* _Data provided_:
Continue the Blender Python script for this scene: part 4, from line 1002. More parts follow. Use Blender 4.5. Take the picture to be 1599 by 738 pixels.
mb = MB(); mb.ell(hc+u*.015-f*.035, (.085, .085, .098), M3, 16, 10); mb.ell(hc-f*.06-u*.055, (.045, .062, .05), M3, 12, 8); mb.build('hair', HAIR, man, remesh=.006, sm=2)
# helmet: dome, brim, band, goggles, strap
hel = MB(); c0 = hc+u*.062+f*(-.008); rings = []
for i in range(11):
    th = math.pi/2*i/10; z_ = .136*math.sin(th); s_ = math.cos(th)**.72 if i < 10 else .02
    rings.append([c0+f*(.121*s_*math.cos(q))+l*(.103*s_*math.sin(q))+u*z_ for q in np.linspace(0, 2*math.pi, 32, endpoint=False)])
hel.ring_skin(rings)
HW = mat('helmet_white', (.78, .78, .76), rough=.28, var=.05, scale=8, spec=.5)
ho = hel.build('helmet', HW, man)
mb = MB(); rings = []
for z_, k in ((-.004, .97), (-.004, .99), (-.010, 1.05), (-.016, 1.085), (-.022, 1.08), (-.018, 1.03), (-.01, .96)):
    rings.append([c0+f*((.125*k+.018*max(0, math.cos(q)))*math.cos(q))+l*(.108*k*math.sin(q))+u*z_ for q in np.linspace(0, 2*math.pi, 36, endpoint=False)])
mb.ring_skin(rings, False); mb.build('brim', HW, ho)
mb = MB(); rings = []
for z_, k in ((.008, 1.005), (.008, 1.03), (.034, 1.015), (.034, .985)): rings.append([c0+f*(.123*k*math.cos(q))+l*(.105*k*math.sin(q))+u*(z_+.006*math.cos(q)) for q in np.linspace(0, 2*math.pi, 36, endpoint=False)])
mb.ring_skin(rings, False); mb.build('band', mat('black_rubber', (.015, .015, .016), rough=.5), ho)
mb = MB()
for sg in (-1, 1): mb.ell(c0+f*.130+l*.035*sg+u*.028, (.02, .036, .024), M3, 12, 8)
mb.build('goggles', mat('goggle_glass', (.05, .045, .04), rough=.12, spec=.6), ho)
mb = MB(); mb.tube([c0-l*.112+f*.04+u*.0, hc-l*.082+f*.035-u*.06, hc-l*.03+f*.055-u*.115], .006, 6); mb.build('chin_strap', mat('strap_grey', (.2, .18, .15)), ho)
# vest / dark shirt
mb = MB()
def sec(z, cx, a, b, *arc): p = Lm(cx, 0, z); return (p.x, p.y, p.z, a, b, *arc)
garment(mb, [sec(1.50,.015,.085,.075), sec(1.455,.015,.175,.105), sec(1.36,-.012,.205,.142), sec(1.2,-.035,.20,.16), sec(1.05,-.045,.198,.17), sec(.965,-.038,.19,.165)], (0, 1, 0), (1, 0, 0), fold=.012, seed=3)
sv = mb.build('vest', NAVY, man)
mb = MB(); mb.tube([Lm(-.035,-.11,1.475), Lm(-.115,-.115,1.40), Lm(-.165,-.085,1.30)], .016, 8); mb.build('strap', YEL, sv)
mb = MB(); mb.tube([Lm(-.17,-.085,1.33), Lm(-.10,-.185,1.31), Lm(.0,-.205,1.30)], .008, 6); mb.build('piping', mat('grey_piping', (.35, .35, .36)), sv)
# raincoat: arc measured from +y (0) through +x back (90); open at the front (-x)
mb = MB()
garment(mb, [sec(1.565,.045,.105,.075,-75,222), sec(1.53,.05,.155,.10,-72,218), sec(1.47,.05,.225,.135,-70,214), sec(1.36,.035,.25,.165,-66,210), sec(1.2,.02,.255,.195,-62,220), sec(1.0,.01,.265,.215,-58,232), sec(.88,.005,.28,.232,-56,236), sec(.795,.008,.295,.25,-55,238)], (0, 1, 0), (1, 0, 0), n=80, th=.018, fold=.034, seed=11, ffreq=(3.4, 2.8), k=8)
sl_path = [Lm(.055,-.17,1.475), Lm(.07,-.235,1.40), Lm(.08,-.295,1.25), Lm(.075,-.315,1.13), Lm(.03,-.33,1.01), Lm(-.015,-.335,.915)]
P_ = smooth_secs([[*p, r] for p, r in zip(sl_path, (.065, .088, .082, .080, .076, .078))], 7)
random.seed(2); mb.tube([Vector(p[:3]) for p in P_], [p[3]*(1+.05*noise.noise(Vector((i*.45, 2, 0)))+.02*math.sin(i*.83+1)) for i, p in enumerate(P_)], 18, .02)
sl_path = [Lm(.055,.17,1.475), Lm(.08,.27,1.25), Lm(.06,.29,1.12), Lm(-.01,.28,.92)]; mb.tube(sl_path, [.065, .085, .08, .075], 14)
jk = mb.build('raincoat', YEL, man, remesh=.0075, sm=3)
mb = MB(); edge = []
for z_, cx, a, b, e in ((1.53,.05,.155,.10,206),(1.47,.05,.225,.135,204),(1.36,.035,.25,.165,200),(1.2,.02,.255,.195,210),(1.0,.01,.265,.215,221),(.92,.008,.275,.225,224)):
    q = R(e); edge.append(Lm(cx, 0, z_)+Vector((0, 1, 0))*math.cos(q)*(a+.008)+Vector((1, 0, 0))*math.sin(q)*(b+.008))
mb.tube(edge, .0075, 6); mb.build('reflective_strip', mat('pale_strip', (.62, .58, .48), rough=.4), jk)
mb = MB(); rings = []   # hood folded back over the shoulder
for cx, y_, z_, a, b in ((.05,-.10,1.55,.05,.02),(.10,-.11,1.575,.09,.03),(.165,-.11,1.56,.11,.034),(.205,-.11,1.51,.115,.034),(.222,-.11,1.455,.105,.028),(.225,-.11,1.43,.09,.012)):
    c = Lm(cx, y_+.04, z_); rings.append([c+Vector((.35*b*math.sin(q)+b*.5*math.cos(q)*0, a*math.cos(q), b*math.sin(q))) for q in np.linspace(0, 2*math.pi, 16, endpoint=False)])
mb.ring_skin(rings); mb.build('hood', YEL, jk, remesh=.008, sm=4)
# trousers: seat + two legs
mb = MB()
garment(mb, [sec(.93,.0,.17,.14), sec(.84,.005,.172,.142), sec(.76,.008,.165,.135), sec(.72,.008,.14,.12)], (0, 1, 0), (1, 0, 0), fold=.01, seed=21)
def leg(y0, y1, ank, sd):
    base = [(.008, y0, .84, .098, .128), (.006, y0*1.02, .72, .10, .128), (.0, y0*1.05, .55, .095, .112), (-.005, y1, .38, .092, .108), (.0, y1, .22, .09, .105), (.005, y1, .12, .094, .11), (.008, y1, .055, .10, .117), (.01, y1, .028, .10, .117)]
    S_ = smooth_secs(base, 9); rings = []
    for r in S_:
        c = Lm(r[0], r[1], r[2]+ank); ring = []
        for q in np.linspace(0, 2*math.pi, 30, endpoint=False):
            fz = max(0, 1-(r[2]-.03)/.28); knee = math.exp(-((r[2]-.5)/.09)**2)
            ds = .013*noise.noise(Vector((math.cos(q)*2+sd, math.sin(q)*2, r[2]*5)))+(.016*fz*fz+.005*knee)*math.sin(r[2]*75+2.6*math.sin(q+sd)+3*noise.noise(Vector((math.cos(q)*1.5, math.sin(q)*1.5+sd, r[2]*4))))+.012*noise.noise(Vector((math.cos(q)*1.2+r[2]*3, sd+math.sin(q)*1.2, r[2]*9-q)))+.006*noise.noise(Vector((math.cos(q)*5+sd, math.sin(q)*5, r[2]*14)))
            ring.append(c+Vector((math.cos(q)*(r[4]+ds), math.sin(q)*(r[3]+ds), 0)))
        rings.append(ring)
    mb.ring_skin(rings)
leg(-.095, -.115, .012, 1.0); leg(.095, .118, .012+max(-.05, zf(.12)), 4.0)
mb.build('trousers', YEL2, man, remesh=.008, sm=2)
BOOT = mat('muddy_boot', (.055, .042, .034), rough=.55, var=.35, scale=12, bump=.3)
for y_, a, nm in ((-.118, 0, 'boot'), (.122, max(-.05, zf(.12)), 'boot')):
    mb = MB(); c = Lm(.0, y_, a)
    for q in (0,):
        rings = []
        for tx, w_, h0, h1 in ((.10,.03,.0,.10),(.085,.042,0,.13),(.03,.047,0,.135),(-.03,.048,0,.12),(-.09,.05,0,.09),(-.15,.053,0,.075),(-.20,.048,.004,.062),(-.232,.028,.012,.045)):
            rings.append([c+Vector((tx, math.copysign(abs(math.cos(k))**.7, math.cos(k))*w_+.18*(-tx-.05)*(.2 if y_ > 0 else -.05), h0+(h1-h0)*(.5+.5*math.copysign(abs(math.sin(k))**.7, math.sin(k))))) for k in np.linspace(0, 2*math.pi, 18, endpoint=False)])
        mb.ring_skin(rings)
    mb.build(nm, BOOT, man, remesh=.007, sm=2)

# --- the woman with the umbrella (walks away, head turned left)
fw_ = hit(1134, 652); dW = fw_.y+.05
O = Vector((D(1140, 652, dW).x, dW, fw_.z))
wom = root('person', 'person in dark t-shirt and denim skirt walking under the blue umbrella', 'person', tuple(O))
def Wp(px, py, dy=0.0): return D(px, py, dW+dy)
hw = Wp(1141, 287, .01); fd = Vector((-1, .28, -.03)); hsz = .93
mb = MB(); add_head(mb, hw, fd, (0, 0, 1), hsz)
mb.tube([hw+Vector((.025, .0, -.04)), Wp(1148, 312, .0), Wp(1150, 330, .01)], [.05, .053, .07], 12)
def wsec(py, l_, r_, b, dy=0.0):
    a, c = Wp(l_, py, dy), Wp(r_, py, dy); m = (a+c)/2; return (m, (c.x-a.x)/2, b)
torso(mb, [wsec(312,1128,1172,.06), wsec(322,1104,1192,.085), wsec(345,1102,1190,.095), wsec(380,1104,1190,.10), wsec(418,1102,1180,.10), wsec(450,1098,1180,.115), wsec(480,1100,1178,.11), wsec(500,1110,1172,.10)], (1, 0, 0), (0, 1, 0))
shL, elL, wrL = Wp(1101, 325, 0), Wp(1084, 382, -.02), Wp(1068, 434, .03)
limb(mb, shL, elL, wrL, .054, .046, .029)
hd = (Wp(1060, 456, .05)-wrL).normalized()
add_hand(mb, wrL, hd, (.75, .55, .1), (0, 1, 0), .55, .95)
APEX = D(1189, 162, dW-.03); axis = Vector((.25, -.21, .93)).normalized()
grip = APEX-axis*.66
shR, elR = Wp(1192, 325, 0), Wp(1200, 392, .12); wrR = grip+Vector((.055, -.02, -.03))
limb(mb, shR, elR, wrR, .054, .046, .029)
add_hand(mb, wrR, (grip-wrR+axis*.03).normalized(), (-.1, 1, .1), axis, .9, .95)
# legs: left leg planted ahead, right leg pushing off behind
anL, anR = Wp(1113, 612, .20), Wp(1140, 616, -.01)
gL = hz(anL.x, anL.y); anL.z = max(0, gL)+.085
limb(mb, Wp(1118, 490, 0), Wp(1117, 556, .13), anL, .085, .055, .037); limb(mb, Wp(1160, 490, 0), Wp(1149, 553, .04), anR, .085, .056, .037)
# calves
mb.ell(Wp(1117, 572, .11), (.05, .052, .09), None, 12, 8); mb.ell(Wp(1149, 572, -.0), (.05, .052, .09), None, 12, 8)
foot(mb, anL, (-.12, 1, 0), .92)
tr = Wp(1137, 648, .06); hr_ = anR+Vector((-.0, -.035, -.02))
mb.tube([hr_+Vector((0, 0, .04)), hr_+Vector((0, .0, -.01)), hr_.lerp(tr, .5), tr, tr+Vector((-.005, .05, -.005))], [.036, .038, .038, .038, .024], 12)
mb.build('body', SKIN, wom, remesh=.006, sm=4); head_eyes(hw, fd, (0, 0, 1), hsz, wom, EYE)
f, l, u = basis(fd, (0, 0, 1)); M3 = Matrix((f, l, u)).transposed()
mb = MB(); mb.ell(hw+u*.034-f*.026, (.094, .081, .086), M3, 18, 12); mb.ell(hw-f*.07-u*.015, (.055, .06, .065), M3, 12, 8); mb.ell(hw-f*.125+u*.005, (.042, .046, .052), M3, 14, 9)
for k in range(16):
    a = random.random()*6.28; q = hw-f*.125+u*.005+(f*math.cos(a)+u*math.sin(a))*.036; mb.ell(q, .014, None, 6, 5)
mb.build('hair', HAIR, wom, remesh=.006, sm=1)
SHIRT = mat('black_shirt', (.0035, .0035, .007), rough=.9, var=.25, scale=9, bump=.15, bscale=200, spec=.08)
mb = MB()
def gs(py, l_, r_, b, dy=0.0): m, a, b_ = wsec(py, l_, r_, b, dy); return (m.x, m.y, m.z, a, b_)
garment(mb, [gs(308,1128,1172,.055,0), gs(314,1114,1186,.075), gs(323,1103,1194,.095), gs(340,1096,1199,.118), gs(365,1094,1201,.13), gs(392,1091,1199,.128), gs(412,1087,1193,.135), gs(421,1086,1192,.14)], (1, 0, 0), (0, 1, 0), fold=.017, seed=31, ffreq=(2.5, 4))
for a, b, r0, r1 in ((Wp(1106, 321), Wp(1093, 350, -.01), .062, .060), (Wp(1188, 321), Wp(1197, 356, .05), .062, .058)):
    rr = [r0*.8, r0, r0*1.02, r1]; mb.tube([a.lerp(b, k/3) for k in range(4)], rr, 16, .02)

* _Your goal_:
Extract every line above that contains the word "from".

* _Exercise response_:
Continue the Blender Python script for this scene: part 4, from line 1002. More parts follow. Use Blender 4.5. Take the picture to be 1599 by 738 pixels.
# raincoat: arc measured from +y (0) through +x back (90); open at the front (-x)